▶ Description of the task
Check each line of the records below for the word "empty" and copy those where it appears.

▶ Listing
┌──

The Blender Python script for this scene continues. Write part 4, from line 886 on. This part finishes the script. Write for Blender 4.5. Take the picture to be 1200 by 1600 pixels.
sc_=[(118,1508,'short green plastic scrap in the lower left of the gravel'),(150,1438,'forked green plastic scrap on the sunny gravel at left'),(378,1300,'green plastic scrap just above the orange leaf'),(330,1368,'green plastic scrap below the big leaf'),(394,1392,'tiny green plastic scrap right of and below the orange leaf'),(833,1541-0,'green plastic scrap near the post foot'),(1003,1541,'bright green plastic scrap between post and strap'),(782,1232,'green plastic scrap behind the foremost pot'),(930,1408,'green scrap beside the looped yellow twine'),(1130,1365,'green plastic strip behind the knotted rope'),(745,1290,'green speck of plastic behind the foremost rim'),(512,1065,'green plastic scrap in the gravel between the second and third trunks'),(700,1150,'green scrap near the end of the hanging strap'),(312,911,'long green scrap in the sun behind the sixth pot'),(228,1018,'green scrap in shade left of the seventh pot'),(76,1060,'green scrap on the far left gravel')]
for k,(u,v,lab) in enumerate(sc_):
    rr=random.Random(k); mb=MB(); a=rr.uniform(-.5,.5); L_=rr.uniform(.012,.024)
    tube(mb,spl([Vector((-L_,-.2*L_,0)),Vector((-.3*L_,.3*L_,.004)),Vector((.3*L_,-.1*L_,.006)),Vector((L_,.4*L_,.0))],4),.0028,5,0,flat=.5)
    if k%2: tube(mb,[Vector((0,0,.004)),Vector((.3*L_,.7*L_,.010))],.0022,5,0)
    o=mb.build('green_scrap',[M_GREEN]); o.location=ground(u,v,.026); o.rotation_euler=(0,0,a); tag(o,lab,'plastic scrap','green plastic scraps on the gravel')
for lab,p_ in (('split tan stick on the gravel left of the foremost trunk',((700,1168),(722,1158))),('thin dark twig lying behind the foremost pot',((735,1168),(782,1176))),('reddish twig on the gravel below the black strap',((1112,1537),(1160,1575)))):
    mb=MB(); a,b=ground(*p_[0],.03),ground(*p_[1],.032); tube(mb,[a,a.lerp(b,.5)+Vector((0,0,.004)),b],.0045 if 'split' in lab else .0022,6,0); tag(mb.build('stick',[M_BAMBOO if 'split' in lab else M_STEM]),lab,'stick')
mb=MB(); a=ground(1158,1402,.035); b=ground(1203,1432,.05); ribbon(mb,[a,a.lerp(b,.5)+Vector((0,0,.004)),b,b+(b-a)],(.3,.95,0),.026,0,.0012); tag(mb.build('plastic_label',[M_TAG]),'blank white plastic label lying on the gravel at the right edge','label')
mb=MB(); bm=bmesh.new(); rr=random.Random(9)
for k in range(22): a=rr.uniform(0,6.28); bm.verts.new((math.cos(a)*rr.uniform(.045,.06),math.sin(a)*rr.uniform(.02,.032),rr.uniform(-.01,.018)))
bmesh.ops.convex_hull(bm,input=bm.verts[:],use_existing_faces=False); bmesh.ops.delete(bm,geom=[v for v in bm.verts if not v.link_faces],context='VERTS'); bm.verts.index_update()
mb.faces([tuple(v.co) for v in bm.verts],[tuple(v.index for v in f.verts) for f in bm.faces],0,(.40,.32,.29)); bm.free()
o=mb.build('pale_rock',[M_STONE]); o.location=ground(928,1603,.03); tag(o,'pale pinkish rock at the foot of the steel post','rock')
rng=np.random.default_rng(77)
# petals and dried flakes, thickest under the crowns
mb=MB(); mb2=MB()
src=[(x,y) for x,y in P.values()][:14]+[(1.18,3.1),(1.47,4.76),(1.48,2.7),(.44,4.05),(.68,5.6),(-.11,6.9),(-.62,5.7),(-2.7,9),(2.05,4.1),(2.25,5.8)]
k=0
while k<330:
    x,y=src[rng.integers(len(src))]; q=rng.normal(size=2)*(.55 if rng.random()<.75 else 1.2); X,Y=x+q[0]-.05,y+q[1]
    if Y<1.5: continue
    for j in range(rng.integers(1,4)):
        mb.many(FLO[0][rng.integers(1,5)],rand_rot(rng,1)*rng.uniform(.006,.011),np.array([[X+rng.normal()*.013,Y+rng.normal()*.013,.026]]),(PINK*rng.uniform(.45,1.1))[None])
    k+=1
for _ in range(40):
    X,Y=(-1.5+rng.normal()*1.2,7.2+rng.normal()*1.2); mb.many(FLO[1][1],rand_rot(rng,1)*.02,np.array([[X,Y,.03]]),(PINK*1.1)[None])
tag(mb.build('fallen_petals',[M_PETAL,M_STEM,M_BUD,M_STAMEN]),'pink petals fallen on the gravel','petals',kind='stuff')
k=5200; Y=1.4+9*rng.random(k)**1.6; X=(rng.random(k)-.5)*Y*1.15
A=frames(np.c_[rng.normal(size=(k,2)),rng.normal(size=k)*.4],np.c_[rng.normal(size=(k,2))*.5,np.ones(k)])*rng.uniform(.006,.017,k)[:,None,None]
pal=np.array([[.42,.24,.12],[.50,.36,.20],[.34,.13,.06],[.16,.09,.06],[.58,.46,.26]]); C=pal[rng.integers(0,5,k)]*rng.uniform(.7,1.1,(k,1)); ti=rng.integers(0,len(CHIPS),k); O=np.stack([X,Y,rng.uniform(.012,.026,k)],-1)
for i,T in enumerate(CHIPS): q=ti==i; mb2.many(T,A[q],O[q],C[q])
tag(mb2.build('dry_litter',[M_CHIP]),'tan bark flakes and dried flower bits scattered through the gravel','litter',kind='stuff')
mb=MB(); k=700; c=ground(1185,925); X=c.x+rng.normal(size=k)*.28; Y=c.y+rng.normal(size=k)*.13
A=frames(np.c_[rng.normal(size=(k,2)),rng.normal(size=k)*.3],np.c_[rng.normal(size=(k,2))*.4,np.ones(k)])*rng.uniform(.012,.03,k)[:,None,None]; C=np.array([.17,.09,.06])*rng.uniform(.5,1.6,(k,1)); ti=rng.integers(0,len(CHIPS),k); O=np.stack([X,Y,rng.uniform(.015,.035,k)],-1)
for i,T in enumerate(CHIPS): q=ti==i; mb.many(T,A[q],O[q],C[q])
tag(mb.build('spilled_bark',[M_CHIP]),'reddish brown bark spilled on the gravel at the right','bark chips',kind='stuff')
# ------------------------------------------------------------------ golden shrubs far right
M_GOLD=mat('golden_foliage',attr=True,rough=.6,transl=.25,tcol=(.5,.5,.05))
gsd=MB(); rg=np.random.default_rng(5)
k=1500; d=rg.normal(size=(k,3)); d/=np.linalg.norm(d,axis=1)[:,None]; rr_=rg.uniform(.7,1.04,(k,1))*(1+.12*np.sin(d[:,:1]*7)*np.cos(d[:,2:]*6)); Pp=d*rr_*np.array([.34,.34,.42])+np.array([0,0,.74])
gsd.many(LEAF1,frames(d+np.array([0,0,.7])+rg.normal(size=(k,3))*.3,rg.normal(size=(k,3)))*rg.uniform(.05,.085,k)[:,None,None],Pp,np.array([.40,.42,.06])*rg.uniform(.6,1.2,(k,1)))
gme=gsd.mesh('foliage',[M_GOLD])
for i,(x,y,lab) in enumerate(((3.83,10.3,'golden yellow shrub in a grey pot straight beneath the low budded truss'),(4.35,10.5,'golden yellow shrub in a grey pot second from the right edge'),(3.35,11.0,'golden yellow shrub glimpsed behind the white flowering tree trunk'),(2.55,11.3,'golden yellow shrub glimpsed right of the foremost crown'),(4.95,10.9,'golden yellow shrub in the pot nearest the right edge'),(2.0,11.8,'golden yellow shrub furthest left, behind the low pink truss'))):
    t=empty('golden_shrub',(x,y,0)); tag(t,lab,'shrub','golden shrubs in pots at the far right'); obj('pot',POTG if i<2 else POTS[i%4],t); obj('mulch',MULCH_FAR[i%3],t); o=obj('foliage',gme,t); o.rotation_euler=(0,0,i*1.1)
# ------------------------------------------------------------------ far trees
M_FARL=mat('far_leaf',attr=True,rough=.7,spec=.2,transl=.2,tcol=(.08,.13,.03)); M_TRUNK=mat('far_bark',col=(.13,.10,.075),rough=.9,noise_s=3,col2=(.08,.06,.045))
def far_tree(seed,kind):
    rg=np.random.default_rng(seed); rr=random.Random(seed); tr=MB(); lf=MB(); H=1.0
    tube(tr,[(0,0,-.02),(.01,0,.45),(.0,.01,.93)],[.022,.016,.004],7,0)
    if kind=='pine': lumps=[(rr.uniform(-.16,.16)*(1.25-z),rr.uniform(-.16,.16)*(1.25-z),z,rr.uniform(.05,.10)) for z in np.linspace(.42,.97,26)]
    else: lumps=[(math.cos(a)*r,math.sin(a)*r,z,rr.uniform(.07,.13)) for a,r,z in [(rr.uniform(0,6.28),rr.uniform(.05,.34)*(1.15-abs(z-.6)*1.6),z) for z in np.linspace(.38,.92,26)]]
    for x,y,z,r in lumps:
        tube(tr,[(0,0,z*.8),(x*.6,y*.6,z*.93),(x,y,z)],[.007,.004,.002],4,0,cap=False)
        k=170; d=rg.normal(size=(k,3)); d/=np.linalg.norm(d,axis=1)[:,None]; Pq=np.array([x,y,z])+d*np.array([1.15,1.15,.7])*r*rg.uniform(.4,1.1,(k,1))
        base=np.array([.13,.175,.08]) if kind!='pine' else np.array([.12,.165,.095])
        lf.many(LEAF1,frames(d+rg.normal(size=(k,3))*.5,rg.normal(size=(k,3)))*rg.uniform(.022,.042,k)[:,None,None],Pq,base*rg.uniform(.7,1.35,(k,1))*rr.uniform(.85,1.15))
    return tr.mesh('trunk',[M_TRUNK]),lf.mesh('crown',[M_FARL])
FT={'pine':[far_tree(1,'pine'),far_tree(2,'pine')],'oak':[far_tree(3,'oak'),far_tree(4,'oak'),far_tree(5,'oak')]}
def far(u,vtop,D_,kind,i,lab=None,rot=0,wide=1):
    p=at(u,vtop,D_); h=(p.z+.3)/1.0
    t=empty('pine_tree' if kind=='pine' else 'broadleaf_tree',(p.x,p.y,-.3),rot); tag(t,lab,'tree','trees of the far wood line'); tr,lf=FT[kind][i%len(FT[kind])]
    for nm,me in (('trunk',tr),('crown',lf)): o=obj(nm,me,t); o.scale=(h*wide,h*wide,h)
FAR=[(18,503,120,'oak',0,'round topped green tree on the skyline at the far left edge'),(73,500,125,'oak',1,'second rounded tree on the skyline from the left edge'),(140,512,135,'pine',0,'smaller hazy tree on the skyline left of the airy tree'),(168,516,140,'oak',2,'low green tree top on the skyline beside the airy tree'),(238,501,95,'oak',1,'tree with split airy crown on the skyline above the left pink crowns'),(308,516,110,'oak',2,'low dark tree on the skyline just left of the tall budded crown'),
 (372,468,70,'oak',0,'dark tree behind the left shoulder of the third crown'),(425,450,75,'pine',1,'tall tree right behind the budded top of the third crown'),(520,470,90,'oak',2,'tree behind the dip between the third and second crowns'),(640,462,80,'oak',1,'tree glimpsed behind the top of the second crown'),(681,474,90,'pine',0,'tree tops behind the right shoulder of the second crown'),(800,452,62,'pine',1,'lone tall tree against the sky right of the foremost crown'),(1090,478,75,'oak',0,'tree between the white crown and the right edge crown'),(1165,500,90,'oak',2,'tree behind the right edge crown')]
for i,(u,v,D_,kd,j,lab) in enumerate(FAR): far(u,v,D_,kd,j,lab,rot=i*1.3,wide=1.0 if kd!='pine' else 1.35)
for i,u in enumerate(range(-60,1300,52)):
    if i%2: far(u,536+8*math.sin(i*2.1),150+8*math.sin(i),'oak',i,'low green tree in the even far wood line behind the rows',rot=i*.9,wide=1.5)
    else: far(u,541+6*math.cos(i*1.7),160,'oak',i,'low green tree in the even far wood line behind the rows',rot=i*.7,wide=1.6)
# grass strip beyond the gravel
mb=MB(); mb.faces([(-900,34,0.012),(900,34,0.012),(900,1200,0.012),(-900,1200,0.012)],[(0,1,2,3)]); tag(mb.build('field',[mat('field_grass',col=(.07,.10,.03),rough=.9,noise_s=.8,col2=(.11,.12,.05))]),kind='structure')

└──
┌──

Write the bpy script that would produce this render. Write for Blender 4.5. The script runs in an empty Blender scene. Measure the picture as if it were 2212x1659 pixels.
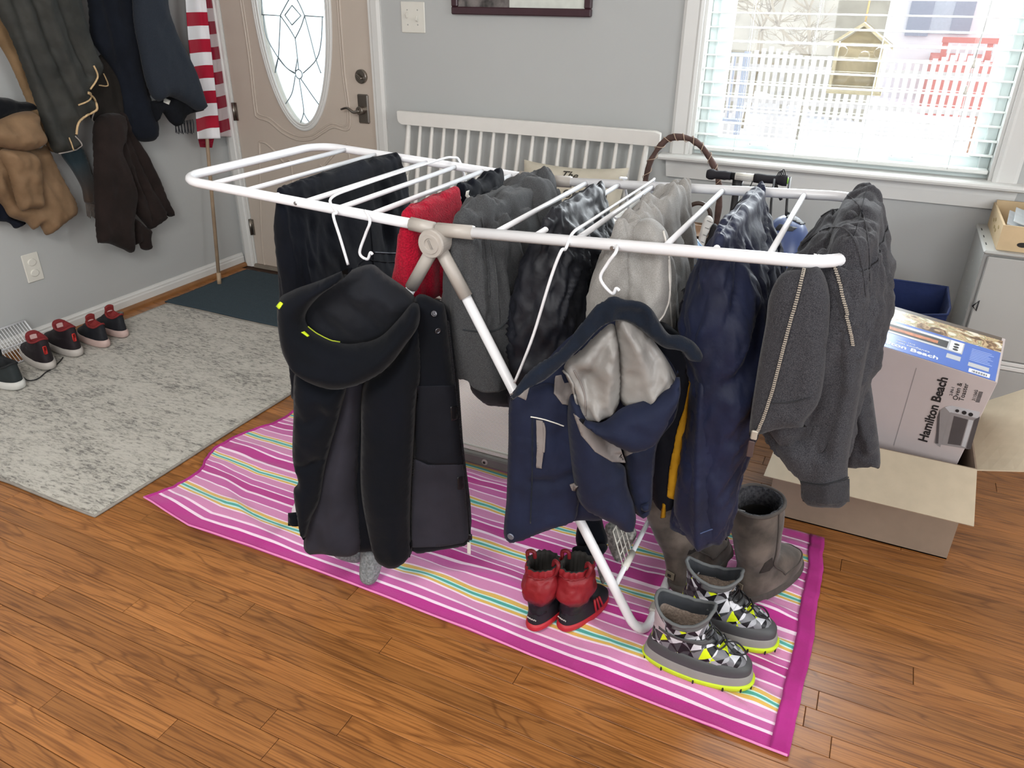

└──

▶ Written answer
    t=empty('golden_shrub',(x,y,0)); tag(t,lab,'shrub','golden shrubs in pots at the far right'); obj('pot',POTG if i<2 else POTS[i%4],t); obj('mulch',MULCH_FAR[i%3],t); o=obj('foliage',gme,t); o.rotation_euler=(0,0,i*1.1)
    t=empty('pine_tree' if kind=='pine' else 'broadleaf_tree',(p.x,p.y,-.3),rot); tag(t,lab,'tree','trees of the far wood line'); tr,lf=FT[kind][i%len(FT[kind])]
Write the bpy script that would produce this render. Write for Blender 4.5. The script runs in an empty Blender scene. Measure the picture as if it were 2212x1659 pixels.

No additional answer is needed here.